19 January 2013

What Cambodian Kids Don't Mind Saying: Reprised

Maybe, I've lost touch, but I'm sure most western kids would think that they are way-too-cool to write some of the things young Cambodians do. Here's some samples of blog-writing from 11-15 year-old English students.

A 13 year-old Cambodian giving her classmates some life-advice:

'...I want to tell everyone of you that you should try your best at everything even if you can't do it well but at least it is the best you've got!!'

Rather than be sneered at, as she surely would be back home, this suggestion is well received by her fellow students.

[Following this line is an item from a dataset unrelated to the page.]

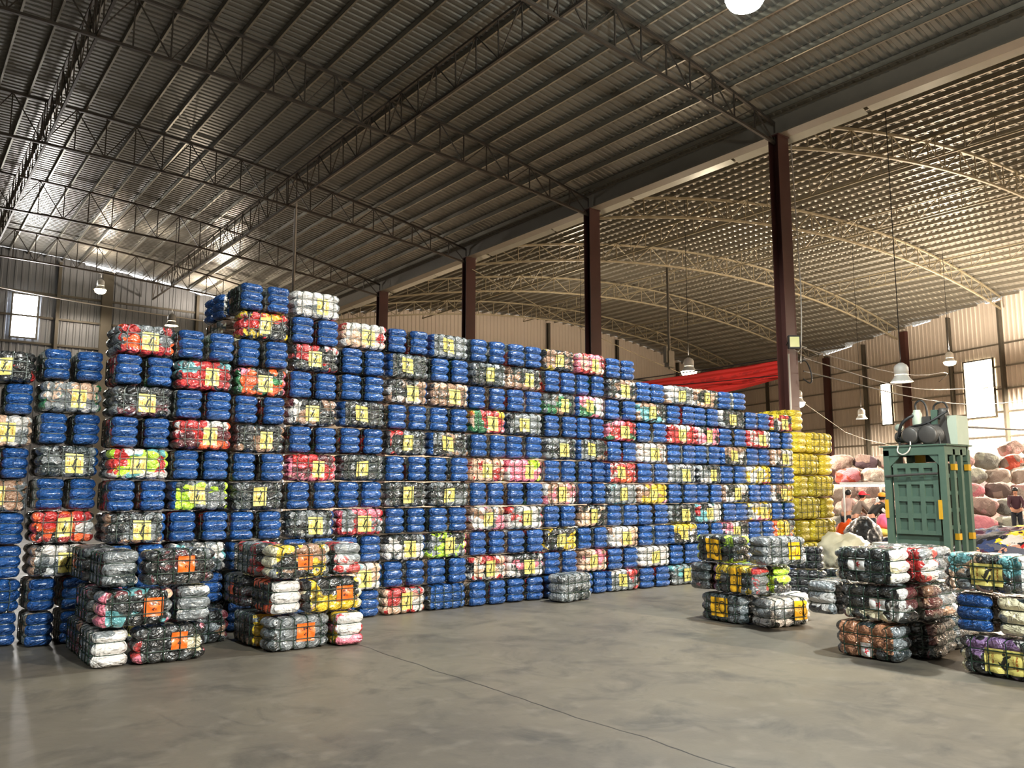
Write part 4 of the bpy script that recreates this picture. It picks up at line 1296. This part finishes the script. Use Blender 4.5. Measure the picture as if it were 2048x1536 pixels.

Here's a student talking about a blanket she was given at birth:

'What I like the most about is the warmth that it gives to me is as warm as my mum hands, that reminds me of how warm I was when mum held me in her arms….
I sometimes argue with my mum when she gets it washed without telling me. The reason is……because I don’t want to lose the smell of that. Strange and funny, isn’t it? That’s true I love the smell although that’s not a nice smell but that smell remind me of myself as a small kid.
Thanks Mum for making me this lovely blanket, Love it !'

Cue more sneering, teasing and bullying if this was revealed in a school back home.

Or, try this heartfelt story from a young learner:

'Why I want to have a good family because my mother and my father separated while I was a baby....
I want to have a big family with warm care. I know that I really hate my father, but it's so difficult for me without father.... .
I tried to ask my mother that where was father, but, she tried to lie me too. She always told me that my father was busy about his job in Phnom Penh, it was so easy to lie because i was young...

But when I was 10 years old and it time for me to know about my parents ... My mother was told me about the truth thing that she was separate with my father. I remember that i was cry maybe a few days. Also I was angry because shouldn't lied me for long time about it. They should told me when they separated.'

Or this, from one teenage blogging about her stuffed toy:

'Well, don't laugh, but I hug it when I sleep and pretend to talk to it sometimes as if it was alive. I sometimes talk to it like a friend and share my emotions with it. I think of it not only just a stuffed animal, but a friend.'

And while her classmates might indeed laugh, it would be with, not at her.


  1. How sincere and honest these comments are. So refreshing!..even if they are a little sad sometimes.

  2. Refreshing? Yep, in a word that's it. Thanks Snap.